Okul notlarının düşük olmasından dolayı yöneticide güvensizlik oluştu ve onu almak istemedi. Bunca olumsuzluklara rağmen Henry’nin akademiyi bitirmesine izin verildi ve Arsène Wenger’in Monacosu’na genç oyuncu olarak girdi. Daha sonra Henry profesyonel olarak Monaco’yla sözleşme imzaladı ve sahalara ilk kez 1994’te adım attı. Asıl ilginç hikâye ise Toni’nin oğlu Thierry doğduktan sadece birkaç dakika sonra eşine onun bir futbolcu olacağını söylemesiydi. Henry bir defasında şöyle demişti: “Babam biliyordu, nasıl bildiğini bilmiyorum ama bunu her yerde söylerdi: ‘Oğlum bir futbolcu olacak.’ Henüz yaşım çok küçüktü ama bunu söylemekten asla vazgeçmedi.”

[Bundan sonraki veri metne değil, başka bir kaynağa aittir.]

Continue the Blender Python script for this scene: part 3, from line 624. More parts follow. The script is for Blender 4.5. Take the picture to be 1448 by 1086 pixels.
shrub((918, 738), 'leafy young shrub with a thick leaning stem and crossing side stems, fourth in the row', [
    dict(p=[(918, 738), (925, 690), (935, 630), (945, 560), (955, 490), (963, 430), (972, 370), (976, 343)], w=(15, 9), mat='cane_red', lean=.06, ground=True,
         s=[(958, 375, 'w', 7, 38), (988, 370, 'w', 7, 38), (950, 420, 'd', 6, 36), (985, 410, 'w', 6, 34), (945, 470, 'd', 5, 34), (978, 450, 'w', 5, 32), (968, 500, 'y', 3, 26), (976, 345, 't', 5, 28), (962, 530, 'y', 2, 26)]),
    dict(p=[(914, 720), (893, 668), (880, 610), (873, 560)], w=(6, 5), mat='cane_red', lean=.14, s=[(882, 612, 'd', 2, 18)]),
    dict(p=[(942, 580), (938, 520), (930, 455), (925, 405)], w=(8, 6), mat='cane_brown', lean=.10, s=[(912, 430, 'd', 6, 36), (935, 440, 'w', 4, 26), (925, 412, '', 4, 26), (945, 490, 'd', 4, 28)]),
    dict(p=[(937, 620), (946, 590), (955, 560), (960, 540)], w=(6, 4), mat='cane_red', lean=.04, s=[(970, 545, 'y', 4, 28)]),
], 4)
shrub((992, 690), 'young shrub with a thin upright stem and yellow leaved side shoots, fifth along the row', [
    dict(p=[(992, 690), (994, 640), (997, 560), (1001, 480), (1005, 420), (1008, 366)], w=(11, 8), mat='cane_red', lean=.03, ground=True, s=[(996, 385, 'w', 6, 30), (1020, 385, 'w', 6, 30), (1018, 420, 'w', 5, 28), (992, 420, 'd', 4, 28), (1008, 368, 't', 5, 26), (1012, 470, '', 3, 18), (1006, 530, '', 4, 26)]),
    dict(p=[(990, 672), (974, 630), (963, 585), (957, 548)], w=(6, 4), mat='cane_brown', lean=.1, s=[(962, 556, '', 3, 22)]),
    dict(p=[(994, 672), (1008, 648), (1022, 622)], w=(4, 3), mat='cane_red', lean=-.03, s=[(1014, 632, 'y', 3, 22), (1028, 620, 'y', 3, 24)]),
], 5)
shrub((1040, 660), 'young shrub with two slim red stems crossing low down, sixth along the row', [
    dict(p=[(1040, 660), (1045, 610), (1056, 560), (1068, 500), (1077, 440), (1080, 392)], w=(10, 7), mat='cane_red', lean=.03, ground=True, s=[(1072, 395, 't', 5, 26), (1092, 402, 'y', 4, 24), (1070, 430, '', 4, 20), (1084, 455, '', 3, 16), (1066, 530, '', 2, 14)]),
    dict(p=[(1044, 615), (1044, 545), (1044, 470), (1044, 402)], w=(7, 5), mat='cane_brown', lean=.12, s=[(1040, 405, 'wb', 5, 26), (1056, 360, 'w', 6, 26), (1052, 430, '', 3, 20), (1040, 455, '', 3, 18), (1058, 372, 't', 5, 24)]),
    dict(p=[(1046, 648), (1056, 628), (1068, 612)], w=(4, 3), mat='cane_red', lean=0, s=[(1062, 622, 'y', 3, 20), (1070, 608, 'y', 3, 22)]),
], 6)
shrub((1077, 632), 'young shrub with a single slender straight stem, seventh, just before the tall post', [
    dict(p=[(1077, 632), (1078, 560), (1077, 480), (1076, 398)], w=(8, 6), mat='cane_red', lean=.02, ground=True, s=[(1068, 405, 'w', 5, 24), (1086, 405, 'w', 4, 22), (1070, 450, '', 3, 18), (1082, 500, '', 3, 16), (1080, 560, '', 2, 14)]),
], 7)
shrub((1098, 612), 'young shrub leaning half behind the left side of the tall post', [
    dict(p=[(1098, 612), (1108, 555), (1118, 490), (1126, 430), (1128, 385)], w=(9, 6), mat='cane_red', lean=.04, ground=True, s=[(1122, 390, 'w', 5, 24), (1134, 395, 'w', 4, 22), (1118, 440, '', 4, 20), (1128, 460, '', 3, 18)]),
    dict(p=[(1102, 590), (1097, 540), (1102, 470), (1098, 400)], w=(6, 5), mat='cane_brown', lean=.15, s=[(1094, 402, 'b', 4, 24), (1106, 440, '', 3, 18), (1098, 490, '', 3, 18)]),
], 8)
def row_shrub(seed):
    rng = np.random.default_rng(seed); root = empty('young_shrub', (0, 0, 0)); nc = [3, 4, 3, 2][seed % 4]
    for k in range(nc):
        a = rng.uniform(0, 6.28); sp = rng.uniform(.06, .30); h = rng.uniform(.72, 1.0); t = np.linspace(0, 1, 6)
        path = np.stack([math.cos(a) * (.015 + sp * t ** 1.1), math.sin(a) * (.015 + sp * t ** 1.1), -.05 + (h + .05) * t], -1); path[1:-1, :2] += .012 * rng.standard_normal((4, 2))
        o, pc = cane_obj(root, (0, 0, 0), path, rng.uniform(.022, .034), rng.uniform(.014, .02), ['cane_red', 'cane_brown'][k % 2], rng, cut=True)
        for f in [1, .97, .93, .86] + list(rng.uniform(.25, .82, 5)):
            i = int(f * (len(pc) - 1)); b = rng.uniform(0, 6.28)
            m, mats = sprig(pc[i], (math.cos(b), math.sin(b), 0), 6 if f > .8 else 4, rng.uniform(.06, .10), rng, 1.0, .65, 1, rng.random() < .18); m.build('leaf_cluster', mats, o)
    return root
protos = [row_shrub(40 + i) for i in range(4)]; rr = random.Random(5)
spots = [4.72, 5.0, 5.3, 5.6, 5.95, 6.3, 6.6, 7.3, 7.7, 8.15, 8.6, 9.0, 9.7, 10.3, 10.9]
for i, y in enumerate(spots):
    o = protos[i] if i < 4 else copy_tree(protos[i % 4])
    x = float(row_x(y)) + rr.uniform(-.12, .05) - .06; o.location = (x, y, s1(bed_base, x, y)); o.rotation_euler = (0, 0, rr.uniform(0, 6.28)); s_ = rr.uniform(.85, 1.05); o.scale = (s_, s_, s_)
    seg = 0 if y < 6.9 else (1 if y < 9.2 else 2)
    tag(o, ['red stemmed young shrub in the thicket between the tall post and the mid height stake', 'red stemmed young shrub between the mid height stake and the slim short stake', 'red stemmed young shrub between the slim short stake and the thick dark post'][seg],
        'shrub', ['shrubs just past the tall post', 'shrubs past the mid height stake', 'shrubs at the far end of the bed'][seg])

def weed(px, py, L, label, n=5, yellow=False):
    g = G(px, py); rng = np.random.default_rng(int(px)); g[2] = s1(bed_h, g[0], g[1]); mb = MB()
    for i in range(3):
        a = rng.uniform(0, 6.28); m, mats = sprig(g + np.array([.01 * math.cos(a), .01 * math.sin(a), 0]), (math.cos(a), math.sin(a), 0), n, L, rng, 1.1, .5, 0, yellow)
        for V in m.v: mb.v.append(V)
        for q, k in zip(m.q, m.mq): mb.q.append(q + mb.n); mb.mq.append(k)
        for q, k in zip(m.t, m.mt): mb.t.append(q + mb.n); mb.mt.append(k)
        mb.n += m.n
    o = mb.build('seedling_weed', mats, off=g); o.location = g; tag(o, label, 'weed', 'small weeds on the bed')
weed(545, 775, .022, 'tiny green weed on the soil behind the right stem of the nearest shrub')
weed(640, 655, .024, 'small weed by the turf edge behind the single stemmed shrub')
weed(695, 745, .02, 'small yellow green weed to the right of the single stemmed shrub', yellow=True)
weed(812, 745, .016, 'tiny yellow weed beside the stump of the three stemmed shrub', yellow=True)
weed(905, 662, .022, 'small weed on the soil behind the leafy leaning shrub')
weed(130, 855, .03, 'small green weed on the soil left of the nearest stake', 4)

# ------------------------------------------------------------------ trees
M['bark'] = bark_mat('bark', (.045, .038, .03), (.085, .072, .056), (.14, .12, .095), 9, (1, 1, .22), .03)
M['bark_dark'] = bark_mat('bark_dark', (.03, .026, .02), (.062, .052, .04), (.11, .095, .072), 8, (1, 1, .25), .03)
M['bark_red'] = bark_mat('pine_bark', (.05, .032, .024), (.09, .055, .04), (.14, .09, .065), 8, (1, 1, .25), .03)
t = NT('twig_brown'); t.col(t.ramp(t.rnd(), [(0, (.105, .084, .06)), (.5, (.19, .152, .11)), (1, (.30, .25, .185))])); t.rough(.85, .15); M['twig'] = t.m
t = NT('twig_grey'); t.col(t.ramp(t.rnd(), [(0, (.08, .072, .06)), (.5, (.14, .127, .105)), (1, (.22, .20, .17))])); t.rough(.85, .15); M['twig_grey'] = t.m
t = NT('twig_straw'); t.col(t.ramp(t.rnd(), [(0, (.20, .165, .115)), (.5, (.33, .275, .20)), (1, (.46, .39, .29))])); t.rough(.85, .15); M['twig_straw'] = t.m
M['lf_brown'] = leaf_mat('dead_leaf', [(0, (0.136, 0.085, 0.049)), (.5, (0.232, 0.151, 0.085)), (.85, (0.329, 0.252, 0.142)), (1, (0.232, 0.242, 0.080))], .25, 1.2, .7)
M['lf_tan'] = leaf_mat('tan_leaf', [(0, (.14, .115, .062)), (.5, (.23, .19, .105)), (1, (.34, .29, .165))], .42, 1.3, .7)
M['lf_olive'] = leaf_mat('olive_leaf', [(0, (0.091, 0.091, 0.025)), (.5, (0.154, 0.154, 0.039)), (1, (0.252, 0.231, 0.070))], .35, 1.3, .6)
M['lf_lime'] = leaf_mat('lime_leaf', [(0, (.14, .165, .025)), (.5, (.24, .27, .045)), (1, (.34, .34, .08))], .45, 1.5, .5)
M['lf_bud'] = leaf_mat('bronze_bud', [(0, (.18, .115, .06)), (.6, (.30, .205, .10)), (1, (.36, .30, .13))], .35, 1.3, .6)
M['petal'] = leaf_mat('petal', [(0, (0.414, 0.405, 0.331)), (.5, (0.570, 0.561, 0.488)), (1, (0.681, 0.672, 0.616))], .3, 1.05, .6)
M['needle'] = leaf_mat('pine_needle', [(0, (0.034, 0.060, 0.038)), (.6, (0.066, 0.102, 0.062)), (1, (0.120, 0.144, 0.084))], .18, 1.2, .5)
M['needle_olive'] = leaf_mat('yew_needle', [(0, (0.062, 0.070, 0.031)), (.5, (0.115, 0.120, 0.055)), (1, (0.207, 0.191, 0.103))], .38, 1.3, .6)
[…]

Toni Henry, oğluyla her fırsatta futbol antrenmanları yapıyordu. Thierry için futbol, röveşata denemeleri ve sokaktaki çocuklara attığı çalımlarla çok eğlenceliydi. Yeteneğinin bir hediye olduğu söyleniyordu. Ancak Thierry bunun doğru olmadığını söyleyecekti: “Hiçbir şey hediye değildi. Futbolda yapabildiğim her şeyi çok çalışarak, saatlerce antrenman yaparak geliştirdim. Elimde sadece hızım vardı, üzerini ben inşa ettim.”

İşte El Cezire spor kanalına röportaj veren Henry’nin açıklamaları:

“İslâm’la tanışmamda takım arkadaşlarım Anelka, Abidal ve Ribery’nin etkisi oldu. Onlarla konuştukça kendimi İslâm’a yakın hissettim ve kalbimle İslâm’a inandım. İslâmiyet benim için her şeyden önce gelmeye başladı.”

Henry çevresinde Müslüman olmak isteyenlere şöyle çağrıda bulunuyor;

“Diğer dinlere mensup olan insanlara sesleniyorum. İslâm’ı merak ediyorlarsa etraflarına baksınlar, dünyayı gözlemlesinler o zaman İslâm’ı anlayacaklardır.”

Yıldız futbolcu dünyaya dair merak ettiği her şeyin Kur’ân-ı Kerim’de bulunduğunu söyledi;

“Dünya ile ilgili her şey İslâm’da bir açıklık kazanır. İnsan bir şeyi merak ettiğinde onun Allah tarafından yaratıldığını bilir. Onunla ilgili açıklamalar da zaten Kur’ân-ı Kerim’de yapılmıştır.”